「金子文子と朴烈」を描いた舞台が東京・下北沢で上演 演出家と出演者が語る思い

 今年2月から日本で公開された韓国映画「金子文子と朴烈(パクヨル)」がミニシアターでの全国順次上演でヒットした。演劇界では2015年に初演されている作品「烈々と燃え散りし あの花かんざしよ」(シライケイタ作)があり、同作か13日から18日まで、東京・下北沢の「ザ・スズナリ」で上演される。かつて唐十郎が率いた劇団「状況劇場」に在籍した役者たちによって1987年に旗揚げした「新宿梁山泊」の第67回公演。演出を務める代表の金守珍(キム・スジン)氏や出演者に思いを聞いた。

 大正12(1923)年、関東大震災直後の東京であった出来事も描かれる。金氏はまず映画が日本で受け入れられたことに関して「金子文子さんが日本人であることが大きいと思います。ナショナリズムで語る作品ではなく、大いなる愛の話。日韓も政治や経済じゃなくて、文化でお互いに分かり合えたらと。100年前、朴烈が裁判で『個人が国家になれば争いはなくなる』と理想的なことを言っている。日本人とか韓国人とかじゃなく、権力者がその権力をわがものにしていることが許せない。そういう事に対する反骨精神が今まさにタイムリー」と語った。

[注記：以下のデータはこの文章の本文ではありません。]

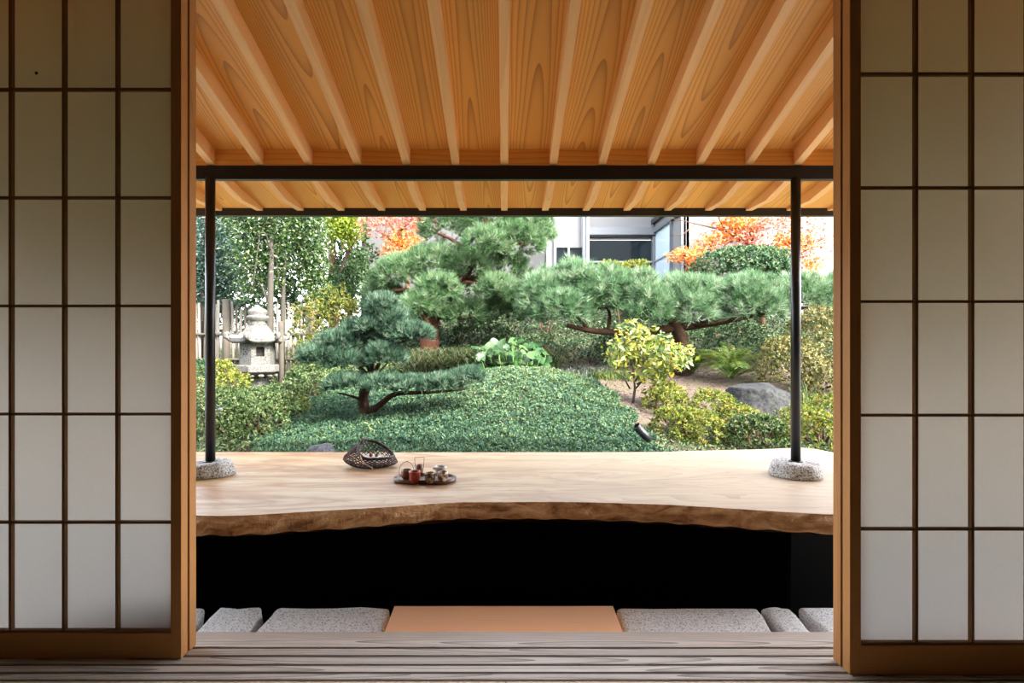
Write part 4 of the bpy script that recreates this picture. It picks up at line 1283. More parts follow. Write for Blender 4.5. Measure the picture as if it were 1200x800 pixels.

 自身も映画では大日本帝国の大審院長となる牧野菊之助役で出演。物語がほとんど日本語で語られる韓国映画だった。「映画も、そして今回の舞台も『人間喜劇』になっている。人間味がないと、主義主張を啓蒙的にやっても分かり合えないから。主義が違っても論争しながらアジアの平和という目標に向かっていくんだと。隣人の嫌なやつでも、どこかいい部分を見つけて、お互いに共存しようよと。相手をつぶしても誰も得しない」。金氏は語った。

 9歳まで無戸籍で恵まれない環境で育ち、大日本帝国の統治下にあった朝鮮半島に移り住んだ日本人の親族の元で厳しい待遇に遭いながら育った金子。その母親役を演じる女優・佐藤梟(ふくろう)はフリーの立場で、同劇団の公演に7年ほど前から参加。「これまで出演した作品に政治的なものはほとんどなかったですし、今回、たまたま(日韓関係の悪化という)時期がマッチした。私も含めて出演者は『韓国が…』とか思ってやっている人はいないと思います」と明かす。

 佐藤は「韓国については良くも悪くもなく、映画やK-POPとかもそれほど詳しくもなかったんですが、昨年、釜山国際演劇祭に参加した時に初めて韓国に行って、現地のみなさんにすごくやさしく接していただいた。今回の舞台では、こういう時代にこういうことがあったんだ、今の生活がいかに恵まれているかを感じていただけたら。観てくださる方が豊かな気持ちになれるようにという思いで演じたい」と語った。